Task data:
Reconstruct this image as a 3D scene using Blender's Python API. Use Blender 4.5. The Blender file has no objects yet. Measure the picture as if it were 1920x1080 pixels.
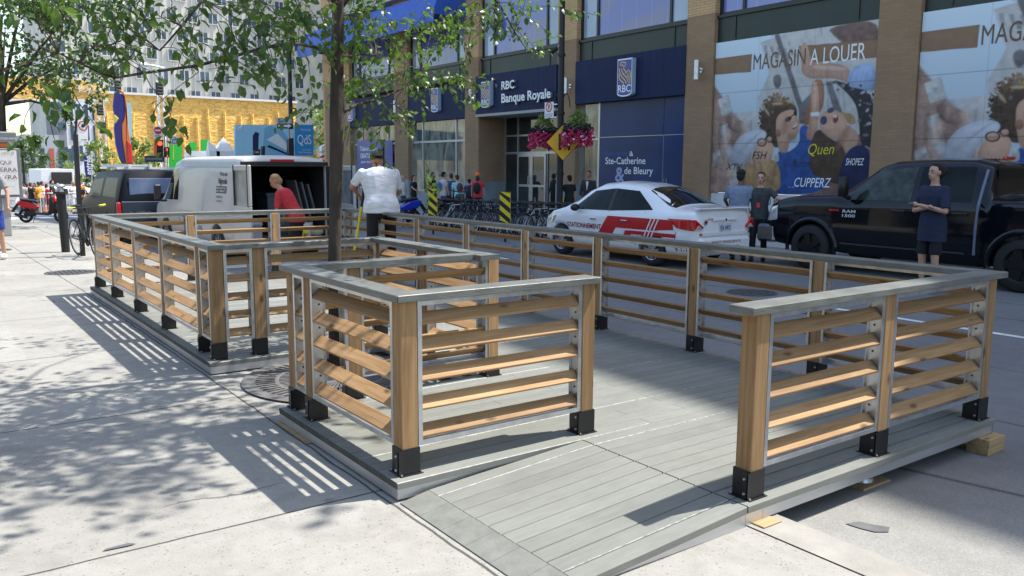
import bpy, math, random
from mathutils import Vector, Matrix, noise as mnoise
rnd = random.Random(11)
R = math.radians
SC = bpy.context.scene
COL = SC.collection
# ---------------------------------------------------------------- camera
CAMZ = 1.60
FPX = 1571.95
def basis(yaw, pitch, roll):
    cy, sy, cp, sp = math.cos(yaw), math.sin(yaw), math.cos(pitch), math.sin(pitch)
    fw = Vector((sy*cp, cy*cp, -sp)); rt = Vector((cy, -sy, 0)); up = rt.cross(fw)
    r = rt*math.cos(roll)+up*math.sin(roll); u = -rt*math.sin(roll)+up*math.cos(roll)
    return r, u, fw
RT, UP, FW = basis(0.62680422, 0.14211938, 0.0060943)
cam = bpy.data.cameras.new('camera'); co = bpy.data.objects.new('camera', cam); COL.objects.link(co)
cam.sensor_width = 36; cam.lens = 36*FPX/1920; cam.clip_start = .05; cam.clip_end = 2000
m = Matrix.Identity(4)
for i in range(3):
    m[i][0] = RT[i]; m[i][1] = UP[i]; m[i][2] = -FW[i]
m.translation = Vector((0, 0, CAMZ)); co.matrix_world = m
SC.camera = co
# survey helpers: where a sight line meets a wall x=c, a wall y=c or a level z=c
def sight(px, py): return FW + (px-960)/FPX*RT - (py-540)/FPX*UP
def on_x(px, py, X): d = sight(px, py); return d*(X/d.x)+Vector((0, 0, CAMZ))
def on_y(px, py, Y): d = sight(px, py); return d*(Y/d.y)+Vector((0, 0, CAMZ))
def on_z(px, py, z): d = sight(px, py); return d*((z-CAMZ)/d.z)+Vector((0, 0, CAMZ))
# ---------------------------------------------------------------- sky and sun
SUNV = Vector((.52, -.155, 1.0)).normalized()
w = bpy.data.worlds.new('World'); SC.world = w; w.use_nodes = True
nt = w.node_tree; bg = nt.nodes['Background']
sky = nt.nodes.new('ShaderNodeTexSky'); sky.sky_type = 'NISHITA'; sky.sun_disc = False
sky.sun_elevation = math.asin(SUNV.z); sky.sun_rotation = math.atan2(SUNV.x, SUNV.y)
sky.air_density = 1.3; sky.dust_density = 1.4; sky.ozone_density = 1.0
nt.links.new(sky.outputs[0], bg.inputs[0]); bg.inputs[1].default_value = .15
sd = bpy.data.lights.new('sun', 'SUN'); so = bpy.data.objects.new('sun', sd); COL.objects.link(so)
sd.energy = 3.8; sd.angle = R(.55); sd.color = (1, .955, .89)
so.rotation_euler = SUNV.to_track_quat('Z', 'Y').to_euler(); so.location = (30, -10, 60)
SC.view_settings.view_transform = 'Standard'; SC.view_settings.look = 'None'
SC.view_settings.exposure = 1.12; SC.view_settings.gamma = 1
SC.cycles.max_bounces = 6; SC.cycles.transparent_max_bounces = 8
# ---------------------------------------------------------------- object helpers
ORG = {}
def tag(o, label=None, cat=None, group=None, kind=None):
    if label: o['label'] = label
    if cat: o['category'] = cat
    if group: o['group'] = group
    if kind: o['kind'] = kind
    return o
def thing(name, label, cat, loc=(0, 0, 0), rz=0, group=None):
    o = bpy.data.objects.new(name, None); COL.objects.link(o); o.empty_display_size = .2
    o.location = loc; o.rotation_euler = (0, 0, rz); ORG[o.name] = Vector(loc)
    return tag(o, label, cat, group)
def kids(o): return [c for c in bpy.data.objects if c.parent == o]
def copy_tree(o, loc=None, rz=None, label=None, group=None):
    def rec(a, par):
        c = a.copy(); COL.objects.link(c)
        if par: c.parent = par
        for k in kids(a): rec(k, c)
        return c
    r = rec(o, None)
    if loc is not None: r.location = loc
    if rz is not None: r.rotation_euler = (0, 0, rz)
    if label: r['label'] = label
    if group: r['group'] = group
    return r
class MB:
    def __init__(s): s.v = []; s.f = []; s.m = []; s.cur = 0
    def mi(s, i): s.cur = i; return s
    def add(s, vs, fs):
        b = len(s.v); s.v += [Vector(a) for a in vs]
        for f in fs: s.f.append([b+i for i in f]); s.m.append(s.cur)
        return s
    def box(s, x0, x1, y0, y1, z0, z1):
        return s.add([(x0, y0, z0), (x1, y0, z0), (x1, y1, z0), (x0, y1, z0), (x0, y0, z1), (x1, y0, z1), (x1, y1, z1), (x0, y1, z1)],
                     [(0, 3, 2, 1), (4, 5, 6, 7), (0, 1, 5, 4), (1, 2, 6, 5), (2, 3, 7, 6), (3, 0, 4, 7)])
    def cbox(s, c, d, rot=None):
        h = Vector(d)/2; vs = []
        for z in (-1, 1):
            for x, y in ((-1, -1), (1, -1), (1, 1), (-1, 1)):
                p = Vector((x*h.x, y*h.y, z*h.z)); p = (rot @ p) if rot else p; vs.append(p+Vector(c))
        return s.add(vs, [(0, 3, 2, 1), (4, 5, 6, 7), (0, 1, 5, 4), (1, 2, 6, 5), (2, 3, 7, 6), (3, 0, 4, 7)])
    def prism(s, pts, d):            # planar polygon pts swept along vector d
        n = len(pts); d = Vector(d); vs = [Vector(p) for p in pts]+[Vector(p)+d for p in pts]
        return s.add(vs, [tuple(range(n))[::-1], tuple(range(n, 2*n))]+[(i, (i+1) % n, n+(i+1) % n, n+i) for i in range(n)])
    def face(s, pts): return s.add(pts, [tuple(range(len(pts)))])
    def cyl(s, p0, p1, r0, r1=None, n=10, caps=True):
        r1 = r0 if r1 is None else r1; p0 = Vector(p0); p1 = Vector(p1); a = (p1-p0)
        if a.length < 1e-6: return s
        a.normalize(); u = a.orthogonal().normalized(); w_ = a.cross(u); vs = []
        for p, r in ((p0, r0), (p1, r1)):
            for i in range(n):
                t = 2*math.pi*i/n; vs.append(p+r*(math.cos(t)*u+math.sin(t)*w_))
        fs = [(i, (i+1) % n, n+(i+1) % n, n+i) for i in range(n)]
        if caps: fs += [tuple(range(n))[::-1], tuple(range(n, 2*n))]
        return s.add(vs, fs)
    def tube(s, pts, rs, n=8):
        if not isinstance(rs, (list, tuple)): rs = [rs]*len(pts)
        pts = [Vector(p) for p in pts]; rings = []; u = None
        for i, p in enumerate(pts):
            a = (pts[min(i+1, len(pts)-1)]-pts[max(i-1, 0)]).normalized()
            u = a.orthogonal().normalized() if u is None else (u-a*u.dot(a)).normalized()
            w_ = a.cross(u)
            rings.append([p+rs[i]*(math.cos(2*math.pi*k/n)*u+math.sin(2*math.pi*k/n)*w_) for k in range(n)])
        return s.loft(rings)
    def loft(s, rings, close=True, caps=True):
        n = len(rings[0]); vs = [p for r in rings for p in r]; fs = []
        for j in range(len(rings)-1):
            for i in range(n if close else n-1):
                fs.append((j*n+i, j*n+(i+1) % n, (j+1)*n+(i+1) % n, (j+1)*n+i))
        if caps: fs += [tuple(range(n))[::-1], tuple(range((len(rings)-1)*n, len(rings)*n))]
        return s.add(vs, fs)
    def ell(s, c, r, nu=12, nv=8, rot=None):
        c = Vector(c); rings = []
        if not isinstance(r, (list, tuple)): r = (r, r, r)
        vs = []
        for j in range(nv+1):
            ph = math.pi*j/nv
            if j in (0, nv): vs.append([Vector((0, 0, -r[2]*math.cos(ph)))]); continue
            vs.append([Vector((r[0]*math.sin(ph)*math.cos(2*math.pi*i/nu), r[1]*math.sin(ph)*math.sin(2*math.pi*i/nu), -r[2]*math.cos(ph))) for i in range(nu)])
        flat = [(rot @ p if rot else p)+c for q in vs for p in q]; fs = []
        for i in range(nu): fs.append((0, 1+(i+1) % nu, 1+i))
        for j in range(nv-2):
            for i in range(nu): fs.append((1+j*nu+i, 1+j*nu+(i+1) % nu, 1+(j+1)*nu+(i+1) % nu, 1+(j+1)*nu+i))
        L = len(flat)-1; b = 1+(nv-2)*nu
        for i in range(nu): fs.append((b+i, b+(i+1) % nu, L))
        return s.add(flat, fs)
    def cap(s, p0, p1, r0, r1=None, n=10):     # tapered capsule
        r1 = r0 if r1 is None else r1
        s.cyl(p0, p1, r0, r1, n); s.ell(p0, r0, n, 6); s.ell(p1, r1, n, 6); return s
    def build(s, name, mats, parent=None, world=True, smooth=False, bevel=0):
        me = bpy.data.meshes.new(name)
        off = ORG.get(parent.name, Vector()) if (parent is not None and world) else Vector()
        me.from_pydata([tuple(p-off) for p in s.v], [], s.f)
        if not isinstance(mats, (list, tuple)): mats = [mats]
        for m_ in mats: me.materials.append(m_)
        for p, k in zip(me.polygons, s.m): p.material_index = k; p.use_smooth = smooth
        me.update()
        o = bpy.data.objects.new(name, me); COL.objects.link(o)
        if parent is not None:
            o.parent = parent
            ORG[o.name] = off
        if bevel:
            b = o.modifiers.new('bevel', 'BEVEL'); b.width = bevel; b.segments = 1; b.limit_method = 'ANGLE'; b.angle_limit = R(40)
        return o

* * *

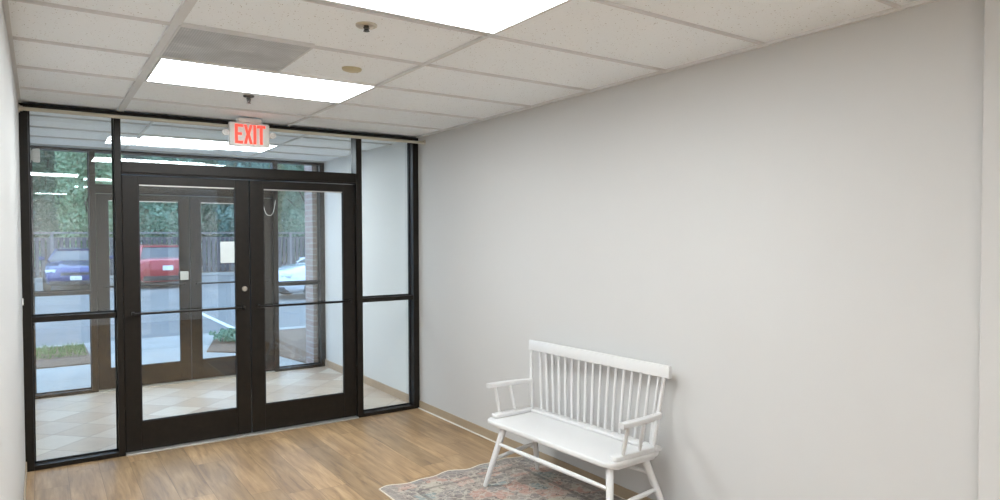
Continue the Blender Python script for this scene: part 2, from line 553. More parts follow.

Task objective:
Scan the listing above and copy all lines containing the word "this".

Written response:
Reconstruct this image as a 3D scene using Blender's Python API. Use Blender 4.5. The Blender file has no objects yet. Measure the picture as if it were 1920x1080 pixels.
Continue the Blender Python script for this scene: part 2, from line 553. More parts follow.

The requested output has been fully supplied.